El librero la Fontana・ホンタナ氏の本棚

人生の最後を一番美しく過ごすのは、いつの日か、田舎、といっても町からあまり離れていないところに隠居し、今までに愛読した何冊かの本を、もう一度、書き込みなどしながら読み返すことだ。           (アンドレ・モーロワ「私の生活技術」より)

開かれた社会とその敵【第2巻】下

4分冊中第4冊、ここから読んだ方がいい

3月から刊行されていた岩波文庫のポパー「開かれた社会とその敵」全4巻が完結した。3月に第1巻を読みかけて内容も構成も難解で挫折していたのだが、第4巻の末尾に100ページにわたる訳者解説がある。この解説に沿って読めばかなりわかりやすい。急ぎの方であればこの解説だけでもいいんじゃないの、というくらい。

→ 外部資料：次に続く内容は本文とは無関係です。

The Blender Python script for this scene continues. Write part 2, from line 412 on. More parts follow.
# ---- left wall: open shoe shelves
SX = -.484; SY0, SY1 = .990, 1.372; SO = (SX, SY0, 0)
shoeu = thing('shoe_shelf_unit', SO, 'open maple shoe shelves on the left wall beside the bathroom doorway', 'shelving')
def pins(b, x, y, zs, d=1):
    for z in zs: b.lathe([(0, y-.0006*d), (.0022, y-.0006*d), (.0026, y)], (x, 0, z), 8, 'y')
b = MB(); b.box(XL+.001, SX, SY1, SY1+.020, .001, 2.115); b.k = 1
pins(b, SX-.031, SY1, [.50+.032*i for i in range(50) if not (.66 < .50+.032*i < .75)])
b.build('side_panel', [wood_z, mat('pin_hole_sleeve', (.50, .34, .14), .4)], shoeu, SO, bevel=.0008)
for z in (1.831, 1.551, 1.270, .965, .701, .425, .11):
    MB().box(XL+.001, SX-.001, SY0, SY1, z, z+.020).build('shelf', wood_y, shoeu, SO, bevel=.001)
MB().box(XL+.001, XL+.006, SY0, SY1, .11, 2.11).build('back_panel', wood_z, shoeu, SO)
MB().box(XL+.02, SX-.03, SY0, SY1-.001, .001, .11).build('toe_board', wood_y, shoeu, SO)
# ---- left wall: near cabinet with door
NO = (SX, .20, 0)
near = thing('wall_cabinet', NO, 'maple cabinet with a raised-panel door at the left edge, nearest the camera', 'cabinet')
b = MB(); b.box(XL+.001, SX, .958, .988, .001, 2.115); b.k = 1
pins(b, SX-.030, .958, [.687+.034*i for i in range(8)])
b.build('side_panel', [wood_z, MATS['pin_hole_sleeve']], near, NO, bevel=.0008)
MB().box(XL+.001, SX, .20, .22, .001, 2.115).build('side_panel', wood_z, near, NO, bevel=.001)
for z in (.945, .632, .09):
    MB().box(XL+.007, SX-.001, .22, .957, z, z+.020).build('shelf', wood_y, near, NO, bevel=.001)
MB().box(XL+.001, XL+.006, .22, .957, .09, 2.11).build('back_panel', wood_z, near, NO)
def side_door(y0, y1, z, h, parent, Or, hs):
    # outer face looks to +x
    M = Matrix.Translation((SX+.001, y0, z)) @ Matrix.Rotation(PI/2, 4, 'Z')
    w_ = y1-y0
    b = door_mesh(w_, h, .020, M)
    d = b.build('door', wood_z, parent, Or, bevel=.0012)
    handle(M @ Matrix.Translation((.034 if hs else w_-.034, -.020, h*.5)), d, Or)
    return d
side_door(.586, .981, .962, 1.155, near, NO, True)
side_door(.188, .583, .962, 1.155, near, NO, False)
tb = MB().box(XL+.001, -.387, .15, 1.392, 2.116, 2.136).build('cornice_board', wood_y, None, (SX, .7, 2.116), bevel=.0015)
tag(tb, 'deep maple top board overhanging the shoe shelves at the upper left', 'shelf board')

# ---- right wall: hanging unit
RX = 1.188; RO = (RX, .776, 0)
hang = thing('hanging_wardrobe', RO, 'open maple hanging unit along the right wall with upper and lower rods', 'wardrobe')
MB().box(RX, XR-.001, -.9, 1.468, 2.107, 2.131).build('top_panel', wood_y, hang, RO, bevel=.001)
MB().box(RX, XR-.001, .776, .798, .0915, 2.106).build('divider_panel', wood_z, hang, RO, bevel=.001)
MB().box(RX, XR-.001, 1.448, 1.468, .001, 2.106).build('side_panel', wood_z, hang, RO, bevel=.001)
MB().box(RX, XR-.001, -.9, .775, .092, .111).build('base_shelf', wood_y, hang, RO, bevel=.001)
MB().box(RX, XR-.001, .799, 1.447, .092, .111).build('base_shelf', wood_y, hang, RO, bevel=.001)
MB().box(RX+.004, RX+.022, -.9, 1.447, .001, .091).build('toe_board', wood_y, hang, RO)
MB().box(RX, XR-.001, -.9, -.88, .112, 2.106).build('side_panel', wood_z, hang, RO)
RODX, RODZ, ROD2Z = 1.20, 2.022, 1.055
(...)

そこで解説を読みながら第1巻を読んで理解できるようであれば第2巻、第3巻を入手しようかな、と思う。

ポパーの考えをものすごく砕いて書くと―

「世界は歴史法則に沿って動いている」とか「マルクス的階級闘争」とか、大上段にふりかぶった観念にろくなものはない。

歴史にも社会にも、因果関係で規定されるような「法則」があるわけではない。世の中は、その場その場で、皆でワーワー言い合って、つまり各自の知識や経験を伝えあいながら、少しずつ問題解決していくものだ。

思想家や政治家の脳内にある「こうあるべき」「これさえやればいい」という観念の現実化を図ることは、必ずや地上に地獄を出現させる。

プラトン、ヘーゲル、マルクスを批判的に分析することでこの結論に到達するらしいのだ。こうご期待。